PALLA AL CENTRO

Il Var non è la verità assoluta

Come volevasi dimostrare l’introduzione, in via sperimentale, del Var (Video assistant referee) in serie A non ha ridimensionato le polemiche attorno alle decisioni arbitrali. Impossibile solo immaginarlo per il semplice motivo che attorno alla discussione l’approccio non avviene in maniera oggettiva, ma faziosa. Spesso le argomentazioni sono figlie di interessi di parte. Discussioni tra tifosi, da bar sport, in cui vengono riversate frustrazioni e rancori.

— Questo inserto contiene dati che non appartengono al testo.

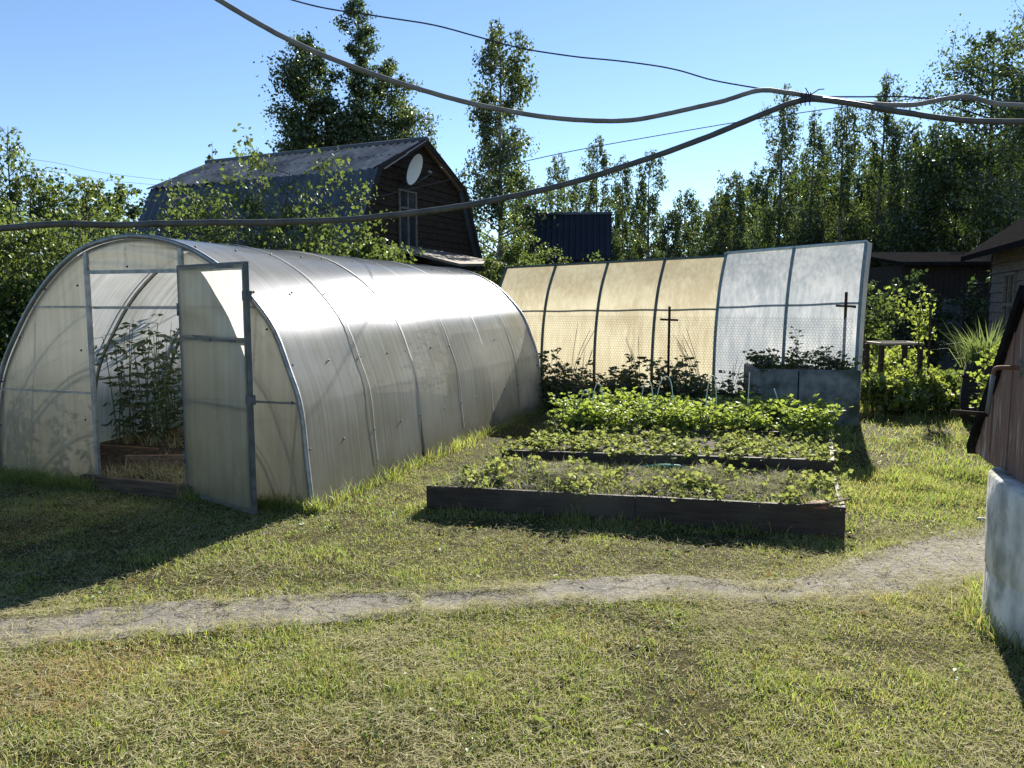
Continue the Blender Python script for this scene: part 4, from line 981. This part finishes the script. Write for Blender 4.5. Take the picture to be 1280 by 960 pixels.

Sul piano oggettivo va detto che l’applicazione del Var ha mostrato delle falle in queste prime giornate. Inevitabile, perché l’aiuto della tecnologia è in una fase sperimentale. Non c’è un protocollo: va scritto in base alle esperienze che, per l’appunto, stanno maturando. Di conseguenza, può accadere che in uno stadio un episodio venga esaminato e in un altro no; che il Var veda il fallo da rigore su Galabinov a Genova, ma che nella fretta gli sfugga il fuorigioco del bulgaro e quindi suggerisca all’arbitro di assegnare un rigore viziato da irregolarità. Gli errori in fase di sperimentazione fanno parte del gioco. Anche perché il Var non è la verità assoluta, ma un mezzo per aiutare gli arbitri ad eliminare le sviste clamorose. Non basta, però, ai complottisti di professione, perché in Italia siamo abituati a dividerci su tutto, a maggior ragione nel mondo del calcio. La polemica - anche se fine a se stessa - non manca mai. Ecco perché il Var anche se migliorato nella sua applicazione non potrà cancellare sospetti e dubbi di chi si ciba della contrapposizione a ogni costo.